You’ve directed a range of operas, from La Traviata to The Coronation of Poppea, but baroque opera is a bit of a specialty of yours. Are there any challenges unique to the form?

I’m not 100% sure I made it a personal specialty, it just kind of happened, and I’m really happy about it. Early in my career I started doing a lot of baroque opera. It has kind of stopped me from doing other things sometimes- people don’t want to see me doing things beyond that repertoire, but I’ve pushed through that a little bit.

What’s special about baroque opera? A million things. I am drawn to the idea of structure- they are heavily but beautifully structured pieces. Sometimes I feel you can’t push at the envelope unless you have an envelope, and there’s a very specific envelope that baroque opera presents to you. Aria form, a specific style of recitative, those things are set and they are about offering limits to the creative mind.
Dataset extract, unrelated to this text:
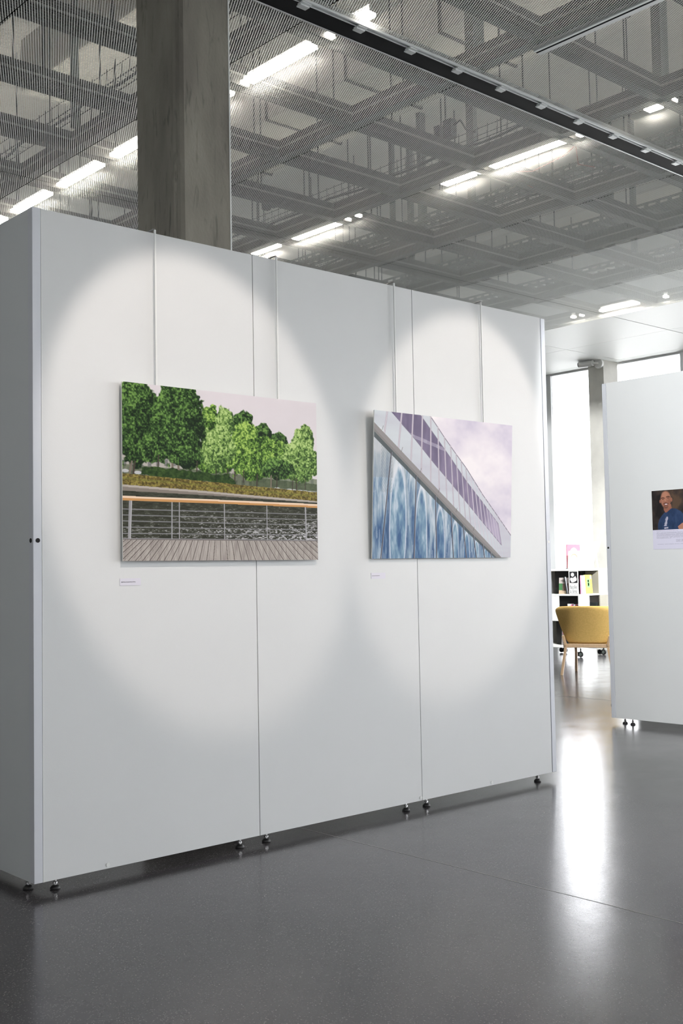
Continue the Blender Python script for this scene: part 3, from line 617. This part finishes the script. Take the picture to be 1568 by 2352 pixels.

Limits beg to have pressure put upon them. You can’t look at a wall without wanting to manipulate it, push at it, climb over it or knock it over in some way, and that process is just joyous for me. If you know you’re going to have a da capo aria, trying to figure out how to move through it have it not stop the action but forward the action, trying to change the nature of how we hear one structure over and over again in the course of an evening, so that the audience should never feel the sameness of structure, that’s the challenge. It should be inspiring to know that you’re hearing a structure you’ve heard before but in a different way, and then in a different way again. That’s the fun bit and the challenging bit.

Artaserse is a story about royals and nobility. What is there in this story for a modern, Sydney audience?

When you recognise that the people on stage are like you in some way, you recognise that the things they say are the things you say, and the way that they think, the emotional arcs of those characters, are the same as for you, it’s easier for us to see ourselves on stage- which is really the job.

Especially in baroque operas, the themes are so spectacularly clear. There’s a limited set of ideas at work, especially when you get to the 18th century pieces. You’re dealing with the struggle of the age of reason, to figure out ‘how do we temper emotion?’, and ‘how do we tame nature?’ and ‘how do we find balance?’, and balance, and balance. That is our enlightenment, is to find that balance. It’s an ongoing activity, we do it every day.

When we end up in a problem with somebody, if someone is getting off the subway as you’re getting on, the animal in us wants to just push them or hit them. Sometimes, you have a bad day or you’re frustrated, one wants to act out because we’re animals, but we don’t because we’re a specific kind of animal. I don’t mean to simplify the age of enlightenment to learning not to push someone on the subway, but I do think that that part of us that is animal in nature that is based on survival.

We temper those things and we call it society and mores and ethics, and that is a noble and wonderful thing that we do. We struggle every day to embrace that. These characters would love nothing more than to take one another out when they present with a problem. In fact, this all starts when one of them decides to do that, and it’s a horror that he does it. The ramifications of that are huge in this piece. It’s a perfect example of a baroque opera and what baroque opera has to tell us now.